Connections guides incoming freshmen
The highest-ever turnout – about 1,400 new students – flooded the USU campus and downtown Logan last week as part of the orientation course Connections, where they began to familiarize themselves with the college and Cache Valley.
“This program is designed to help ease the transition from high school to college. We teach [the students] everything from study skills to how to find their way around campus,” Ashley Thompson, student program coordinator for Connections, said.
Noelle Call, director of the retention and first year experience department, said the research the university has done shows Connections students are “happier with the campus and more involved in campus life.”
Connections is a two-credit class that begins the Wednesday before school starts and gives students the opportunity to get to know people, the campus and prepare for life away from home.
“This is a great tool,” Thompson said. “This is the first time students don’t have a mom or dad or guardian around, the first time they don’t have someone waking them up and making them go to class. They’re given a lot of freedom and we help them learn responsibility and manage their lives.”
More than half of incoming freshmen signed up for Connections, with the highest turnout in its 27-year history, at about 1,400.
The four-day program ran from Aug. 23-26 and offered a variety of activities. Students went hiking to the Wind Caves up Logan Canyon, socialized with other freshmen, watched a hypnotist and played games to get them acquainted with campus. They also paid $5 for a tour of downtown Logan, where they wandered Main Street, received food from several local businesses and “moshed to ’60s music” from a live band, Thompson said.

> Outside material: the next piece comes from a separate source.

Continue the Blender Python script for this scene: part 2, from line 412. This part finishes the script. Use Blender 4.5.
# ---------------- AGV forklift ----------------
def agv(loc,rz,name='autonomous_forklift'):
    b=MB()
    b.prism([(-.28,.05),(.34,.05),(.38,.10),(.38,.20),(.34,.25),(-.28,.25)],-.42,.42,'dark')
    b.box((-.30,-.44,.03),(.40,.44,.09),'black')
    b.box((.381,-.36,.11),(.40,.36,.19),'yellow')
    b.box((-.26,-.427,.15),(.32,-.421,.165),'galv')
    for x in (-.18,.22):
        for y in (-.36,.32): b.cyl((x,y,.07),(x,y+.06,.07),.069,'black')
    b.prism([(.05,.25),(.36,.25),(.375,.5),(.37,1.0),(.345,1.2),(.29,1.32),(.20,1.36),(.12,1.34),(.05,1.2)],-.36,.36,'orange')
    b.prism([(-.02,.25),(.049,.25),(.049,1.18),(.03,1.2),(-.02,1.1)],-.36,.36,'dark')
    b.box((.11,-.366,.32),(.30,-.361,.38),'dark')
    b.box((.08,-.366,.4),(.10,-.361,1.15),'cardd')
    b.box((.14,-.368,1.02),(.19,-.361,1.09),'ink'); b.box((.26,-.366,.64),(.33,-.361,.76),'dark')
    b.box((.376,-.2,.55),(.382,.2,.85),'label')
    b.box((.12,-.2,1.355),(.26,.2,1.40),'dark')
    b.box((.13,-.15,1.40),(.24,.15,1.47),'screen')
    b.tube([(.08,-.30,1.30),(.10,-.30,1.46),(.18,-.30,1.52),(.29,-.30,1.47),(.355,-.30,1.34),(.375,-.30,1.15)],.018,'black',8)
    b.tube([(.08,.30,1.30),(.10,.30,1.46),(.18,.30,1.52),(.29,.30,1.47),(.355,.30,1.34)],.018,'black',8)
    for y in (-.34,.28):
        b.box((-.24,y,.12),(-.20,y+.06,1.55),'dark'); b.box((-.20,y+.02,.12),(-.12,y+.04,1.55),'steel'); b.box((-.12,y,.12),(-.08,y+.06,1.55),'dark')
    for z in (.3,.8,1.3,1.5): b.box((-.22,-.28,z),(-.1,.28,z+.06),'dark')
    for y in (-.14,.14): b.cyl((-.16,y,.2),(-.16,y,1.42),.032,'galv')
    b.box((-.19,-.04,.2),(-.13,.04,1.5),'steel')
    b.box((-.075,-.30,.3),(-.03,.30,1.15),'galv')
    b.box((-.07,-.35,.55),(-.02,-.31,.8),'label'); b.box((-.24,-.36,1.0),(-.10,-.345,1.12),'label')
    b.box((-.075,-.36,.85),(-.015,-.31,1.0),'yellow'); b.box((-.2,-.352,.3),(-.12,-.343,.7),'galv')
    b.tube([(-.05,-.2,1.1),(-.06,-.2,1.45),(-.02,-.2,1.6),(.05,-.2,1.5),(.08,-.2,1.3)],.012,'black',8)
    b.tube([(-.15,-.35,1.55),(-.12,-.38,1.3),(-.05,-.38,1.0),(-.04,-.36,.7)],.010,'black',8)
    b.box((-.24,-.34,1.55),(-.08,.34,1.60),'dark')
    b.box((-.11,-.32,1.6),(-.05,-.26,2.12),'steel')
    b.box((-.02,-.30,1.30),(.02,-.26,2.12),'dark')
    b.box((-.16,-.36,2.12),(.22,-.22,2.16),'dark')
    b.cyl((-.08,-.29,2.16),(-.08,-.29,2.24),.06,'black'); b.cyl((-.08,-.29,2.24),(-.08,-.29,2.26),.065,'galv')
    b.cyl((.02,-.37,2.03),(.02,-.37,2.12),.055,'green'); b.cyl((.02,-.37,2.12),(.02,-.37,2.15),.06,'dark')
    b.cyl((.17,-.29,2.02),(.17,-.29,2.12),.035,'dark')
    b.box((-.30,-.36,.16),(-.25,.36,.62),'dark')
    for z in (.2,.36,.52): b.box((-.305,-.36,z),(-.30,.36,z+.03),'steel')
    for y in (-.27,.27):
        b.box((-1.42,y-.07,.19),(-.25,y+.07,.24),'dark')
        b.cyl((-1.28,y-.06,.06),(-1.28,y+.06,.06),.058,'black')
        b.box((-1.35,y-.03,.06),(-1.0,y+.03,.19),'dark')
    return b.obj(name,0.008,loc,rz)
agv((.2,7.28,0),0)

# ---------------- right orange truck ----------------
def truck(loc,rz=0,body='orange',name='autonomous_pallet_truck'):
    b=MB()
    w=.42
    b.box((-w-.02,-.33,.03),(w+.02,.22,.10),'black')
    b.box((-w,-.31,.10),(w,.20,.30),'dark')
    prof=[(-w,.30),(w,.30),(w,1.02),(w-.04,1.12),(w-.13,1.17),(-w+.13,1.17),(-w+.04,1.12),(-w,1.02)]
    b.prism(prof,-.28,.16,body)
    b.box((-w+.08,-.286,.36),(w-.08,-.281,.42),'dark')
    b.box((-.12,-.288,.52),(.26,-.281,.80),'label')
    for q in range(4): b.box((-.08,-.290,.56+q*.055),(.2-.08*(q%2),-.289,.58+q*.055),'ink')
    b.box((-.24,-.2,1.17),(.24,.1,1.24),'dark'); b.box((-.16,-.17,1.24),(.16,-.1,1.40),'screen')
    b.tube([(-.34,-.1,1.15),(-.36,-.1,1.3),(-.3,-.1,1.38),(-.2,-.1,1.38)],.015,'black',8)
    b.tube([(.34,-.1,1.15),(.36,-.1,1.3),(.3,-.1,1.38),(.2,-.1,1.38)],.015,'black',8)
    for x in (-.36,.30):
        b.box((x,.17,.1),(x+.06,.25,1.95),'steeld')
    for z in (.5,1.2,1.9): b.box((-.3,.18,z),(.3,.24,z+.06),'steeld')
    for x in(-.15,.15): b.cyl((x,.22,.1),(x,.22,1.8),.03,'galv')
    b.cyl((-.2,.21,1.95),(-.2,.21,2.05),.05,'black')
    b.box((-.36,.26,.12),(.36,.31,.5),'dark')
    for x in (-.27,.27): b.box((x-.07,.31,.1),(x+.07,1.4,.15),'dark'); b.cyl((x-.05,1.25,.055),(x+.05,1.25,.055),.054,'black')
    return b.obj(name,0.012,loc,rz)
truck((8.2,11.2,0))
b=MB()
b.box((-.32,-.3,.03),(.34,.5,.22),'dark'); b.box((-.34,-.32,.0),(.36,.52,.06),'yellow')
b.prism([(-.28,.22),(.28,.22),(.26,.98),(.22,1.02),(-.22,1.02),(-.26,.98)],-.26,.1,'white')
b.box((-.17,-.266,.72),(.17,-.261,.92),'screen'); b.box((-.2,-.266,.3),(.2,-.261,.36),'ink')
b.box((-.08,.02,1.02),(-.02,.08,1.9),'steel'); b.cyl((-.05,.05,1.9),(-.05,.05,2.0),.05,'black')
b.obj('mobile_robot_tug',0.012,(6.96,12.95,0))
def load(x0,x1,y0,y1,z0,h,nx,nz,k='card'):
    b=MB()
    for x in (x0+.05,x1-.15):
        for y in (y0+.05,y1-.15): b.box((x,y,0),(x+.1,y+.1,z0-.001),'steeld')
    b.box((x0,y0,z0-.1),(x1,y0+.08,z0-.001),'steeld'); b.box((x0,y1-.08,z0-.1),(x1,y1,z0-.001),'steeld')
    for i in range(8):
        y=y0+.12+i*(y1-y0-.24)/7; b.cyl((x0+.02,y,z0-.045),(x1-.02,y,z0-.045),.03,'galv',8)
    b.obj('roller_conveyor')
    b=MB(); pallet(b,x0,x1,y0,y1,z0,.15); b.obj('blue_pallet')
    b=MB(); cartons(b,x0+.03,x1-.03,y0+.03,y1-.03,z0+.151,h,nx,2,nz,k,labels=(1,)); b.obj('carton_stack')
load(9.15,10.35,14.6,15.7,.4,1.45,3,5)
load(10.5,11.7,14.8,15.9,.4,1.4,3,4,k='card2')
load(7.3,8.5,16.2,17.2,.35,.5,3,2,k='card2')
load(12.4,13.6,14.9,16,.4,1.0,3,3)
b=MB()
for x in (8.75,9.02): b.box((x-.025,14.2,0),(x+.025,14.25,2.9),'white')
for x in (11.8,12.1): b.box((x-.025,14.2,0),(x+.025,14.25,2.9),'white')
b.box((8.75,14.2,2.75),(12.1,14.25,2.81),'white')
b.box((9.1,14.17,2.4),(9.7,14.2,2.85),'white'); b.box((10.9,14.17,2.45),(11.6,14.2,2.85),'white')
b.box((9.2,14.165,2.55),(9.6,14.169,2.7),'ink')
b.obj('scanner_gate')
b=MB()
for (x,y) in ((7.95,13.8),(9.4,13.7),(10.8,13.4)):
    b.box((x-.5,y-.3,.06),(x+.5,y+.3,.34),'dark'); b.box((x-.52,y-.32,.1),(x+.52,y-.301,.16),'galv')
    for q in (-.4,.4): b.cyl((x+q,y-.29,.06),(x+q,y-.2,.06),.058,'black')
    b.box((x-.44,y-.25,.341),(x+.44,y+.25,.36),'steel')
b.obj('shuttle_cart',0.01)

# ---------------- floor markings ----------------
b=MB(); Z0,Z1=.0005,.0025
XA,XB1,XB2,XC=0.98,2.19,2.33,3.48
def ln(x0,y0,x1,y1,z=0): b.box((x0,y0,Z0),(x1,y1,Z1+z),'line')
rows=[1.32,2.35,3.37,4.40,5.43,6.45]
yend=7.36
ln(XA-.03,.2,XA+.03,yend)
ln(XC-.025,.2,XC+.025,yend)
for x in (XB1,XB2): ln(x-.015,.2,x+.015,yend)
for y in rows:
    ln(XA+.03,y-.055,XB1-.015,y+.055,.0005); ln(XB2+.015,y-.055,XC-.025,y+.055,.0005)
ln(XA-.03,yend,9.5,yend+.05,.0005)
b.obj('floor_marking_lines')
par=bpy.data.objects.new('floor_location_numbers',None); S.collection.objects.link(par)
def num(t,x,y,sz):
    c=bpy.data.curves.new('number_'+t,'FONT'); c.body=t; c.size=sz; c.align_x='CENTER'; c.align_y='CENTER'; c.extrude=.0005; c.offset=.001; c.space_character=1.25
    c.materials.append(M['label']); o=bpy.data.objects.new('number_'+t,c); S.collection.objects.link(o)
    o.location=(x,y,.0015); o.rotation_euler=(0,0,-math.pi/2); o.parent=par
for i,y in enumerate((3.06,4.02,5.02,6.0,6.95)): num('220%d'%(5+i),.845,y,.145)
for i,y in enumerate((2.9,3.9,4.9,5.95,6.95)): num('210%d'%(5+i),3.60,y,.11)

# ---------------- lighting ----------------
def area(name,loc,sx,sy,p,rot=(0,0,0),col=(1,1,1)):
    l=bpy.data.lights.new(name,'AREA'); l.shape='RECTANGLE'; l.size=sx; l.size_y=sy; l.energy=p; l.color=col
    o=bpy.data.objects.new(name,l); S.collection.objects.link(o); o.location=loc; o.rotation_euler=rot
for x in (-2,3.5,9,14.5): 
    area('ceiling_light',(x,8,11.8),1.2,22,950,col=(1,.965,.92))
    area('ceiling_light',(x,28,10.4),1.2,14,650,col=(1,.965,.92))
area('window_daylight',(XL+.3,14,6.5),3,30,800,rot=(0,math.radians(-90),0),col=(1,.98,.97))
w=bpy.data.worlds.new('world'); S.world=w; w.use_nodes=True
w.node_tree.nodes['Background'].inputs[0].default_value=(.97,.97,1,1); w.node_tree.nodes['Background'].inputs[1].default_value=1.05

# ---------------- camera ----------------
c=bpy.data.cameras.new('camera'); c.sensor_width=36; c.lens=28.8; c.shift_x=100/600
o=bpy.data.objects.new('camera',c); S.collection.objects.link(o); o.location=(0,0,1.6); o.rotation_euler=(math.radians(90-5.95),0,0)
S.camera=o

Before they came to Connections, they were required to read the book “Warriors Don’t Cry” by Carlotta Walls LaNier, complete an assignment and attend a lecture given by the author – known as one of the “Little Rock Nine.” This was designed to help them adjust to the difference between high school and college coursework, Thompson said.
The students also attended classes on how to deal with time, stress, money and college life.
Steve Bachman, a freshman in mechanical engineering, said, “I felt like it was busy work. If you’re at college, you should know how to make time for sleep.”
Marketing and finance junior Corinna Gross said she wished the classes would have focused more on “how to work the system.” She said it would have been helpful to learn more about where she should go and what she should do to get the financial aid she needed and how to navigate the Registrar’s Office.
Mallory Hockin, a freshman in accounting and interior design, said, “The program wasn’t completely what I was expecting. I thought it would show us things like where to go if you want to change your major and things like that. I’m still glad I did it, though. I got to know a lot of people and it was a helpful not a hurtful experience.”
Call said Connections is aimed at keeping students at USU.
“Freshmen are the future of USU and we want them to get involved. We have such a great group of students and we want them to stick around,” Call said.
“We had a really good group this year,” Thompson said. “They’re going to go places.”
Computer engineering freshman Wes Boggs said overall, he was glad he came, although he thought the program would be different.
Boggs said he liked getting to the campus before other people so he didn’t “wander around like a moron on the first day.”